Thursday, April 10, 2008

More thoughts on 'Future Israel'

We must say that, broadly speaking, we are in agreement with Dr. Horner concerning the future restoration of the Jews to faith in Messiah, and to the Land promised to Abraham. It is for this reason that our disagreements are so important.
Our first major disagreement is concerning the historical pedigree of a theology that denies one or both of these points. Horner traces it it Augustine of Hippo (354-430 AD), yet it is much more sensible to trace it to Justin Martyr (c.100 - 165 AD). Heavily influenced by Greek philosophy (Justin had in fact been a philosopher before his conversion), Justin called himself a Samaritan, having been born, though to Greek parents, in Samaria. Like the people among whom he was brought up, Justin seems to have been less than fond of the Jews, and in his Dialogue with Trypho the Jew, Justin gives what is probably the first formal expression of a 'replacement theology'.
Justin's importance is further confirmed by the fact that Easter Orthodox theologians and priests have historically held to Replacement theology, when we know from experience that they tend to have a fairly low view of Augustine as a Latin Father. Justin, however, was from the East and wrote in Greek, both things that would recommend him to the Eastern Orthodox. His early date, having died nearly 200 years before the birth of Augustine, and before the split between East and West began to develop. It is therefore most likely that Augustine picked up his views from Justin.
As David Brown noted in his excellent The Restoration of the Jews (a work that we prefer to Dr. Horner's), Justin was a pre-millennialist as well, while Augustine was Amillennial in his teaching. But the question of the future of the Jews was thought by all in the Patristic period to have been settled by Justin. In all of the debates about the Millennium, it was assumed by both sides that the Jews were eternally rejected as a nation.
We do not excuse Augustine. If Justin Martyr, as James White has said, knew Greek philosophy better than he knew the Bible, Augustine read his Bible. Unfortunately he read it under the guidance of Ambrose of Milan, who was quite anti-semitic. Nevertheless, to trace what was already in Augustine's time the accepted view to the bishop of Hippo is simply bad historical theology.

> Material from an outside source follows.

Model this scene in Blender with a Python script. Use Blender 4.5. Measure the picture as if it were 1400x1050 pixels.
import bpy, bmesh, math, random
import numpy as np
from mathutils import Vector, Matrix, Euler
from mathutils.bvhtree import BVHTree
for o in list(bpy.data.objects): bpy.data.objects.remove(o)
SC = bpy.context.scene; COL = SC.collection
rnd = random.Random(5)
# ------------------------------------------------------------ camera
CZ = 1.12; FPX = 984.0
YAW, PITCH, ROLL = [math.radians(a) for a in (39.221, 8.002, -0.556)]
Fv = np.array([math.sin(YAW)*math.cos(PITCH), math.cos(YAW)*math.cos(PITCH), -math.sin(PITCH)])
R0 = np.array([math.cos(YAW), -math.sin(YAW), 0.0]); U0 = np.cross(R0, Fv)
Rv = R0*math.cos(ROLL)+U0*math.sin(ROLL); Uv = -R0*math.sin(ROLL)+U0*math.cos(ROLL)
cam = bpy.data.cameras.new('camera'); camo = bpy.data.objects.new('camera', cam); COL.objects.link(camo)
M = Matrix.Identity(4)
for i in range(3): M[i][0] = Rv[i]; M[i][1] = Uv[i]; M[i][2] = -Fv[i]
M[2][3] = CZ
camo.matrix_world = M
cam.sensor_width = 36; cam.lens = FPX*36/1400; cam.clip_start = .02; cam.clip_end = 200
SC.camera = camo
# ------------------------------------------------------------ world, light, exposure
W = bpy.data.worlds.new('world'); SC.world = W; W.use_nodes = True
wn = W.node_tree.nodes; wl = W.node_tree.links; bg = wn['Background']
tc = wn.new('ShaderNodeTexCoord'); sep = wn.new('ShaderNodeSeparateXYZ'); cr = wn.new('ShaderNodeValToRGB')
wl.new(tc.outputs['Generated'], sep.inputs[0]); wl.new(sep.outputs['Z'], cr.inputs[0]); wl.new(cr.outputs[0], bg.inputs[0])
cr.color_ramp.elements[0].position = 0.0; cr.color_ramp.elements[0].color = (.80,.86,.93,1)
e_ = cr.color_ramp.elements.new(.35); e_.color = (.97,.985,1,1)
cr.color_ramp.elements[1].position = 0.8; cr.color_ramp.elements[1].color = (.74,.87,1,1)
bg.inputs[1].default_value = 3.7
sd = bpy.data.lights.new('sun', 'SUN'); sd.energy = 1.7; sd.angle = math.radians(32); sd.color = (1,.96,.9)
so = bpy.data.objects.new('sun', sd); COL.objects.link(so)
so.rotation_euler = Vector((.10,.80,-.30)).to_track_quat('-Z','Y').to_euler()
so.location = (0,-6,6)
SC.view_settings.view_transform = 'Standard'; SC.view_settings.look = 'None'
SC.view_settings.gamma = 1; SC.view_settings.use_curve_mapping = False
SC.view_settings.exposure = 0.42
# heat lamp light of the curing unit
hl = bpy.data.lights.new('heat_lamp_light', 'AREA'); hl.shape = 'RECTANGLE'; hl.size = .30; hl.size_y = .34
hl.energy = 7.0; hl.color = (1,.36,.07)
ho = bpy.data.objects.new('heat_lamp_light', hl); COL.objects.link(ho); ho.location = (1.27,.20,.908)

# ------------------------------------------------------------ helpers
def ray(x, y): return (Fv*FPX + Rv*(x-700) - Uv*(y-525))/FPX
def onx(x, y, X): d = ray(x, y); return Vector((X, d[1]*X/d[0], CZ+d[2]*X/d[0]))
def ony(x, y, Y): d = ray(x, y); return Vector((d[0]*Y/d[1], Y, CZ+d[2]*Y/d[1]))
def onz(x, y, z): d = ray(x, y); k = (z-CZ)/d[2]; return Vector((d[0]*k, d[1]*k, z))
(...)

Secondly, and probably our greatest disagreement with Horner, Horner connects the conversion of the Jews, the restoration to the Land, and the restoration of the Temple and its attendant system of worship. With the first two we concur, from the last we strongly dissent.
It is our belief that it is the linking of these three positions as if they were an unbreakable chain that has done most to discredit the doctrine of the restoration of the Jews to the land in the eyes of most of the Church. That the sin-offerings and burnt offerings shall be offered again, that the priesthood of Levi shall be instituted once more, at these things the mind of the Christian who has read the Epistle to the Hebrews instinctively revolts.
Now this was quite acceptable to the dualism of the Darby-Scofield brand of Dispensationalism, which could say:
"Comparing, then, what is said in Scripture concerning Israel and the Church, he finds that in origin, calling, promise, worship, principles of conduct, and future destiny that all is contrast." (C.I. Scofield: 'The Jew, the Gentile, and the Church of God')
Scofield could have the Jews sacrificing in their Temple, while the Church was in heaven with Christ:
"Just as distinctly as Israel stands connected with temporal and earthly things, so distinctly does the church stand connected with spiritual and heavenly things." (Ibid.)
And this carnal dispensationalism, in which Israel and the Church were portrayed as different in every single way, has also disgusted the Christian who refuses to admit its dualistic overtones. In fact the condemnation of this form of dispensationalism is writ in the fact that most modern dispensational scholars, such as John MacArthur, have rejected it for a position closer to the Premillennialism of Bonar and the later Spurgeon.
But neither this dualism nor the restoration of the types and shadows of the ceremonial law are necessarily connected with the restoration of the Jews to the Land. It is entirely conceivable that the temple of Ezekiel's vision is entirely spiritual and typological, whilst the restoration of Israel to the Land is physical and literal. Thomas Goodwin, following John Brightman, the first writer in the post-Reformation age to notice that the Bible expressly foretells the restoration of Israel to the Land as well as to God, saw the Second Coming as following the Millennium (at least in his exposition of Revelation). But neither man saw the restoration of the Temple in Jerusalem as a necessary part of this restoration - and neither do we.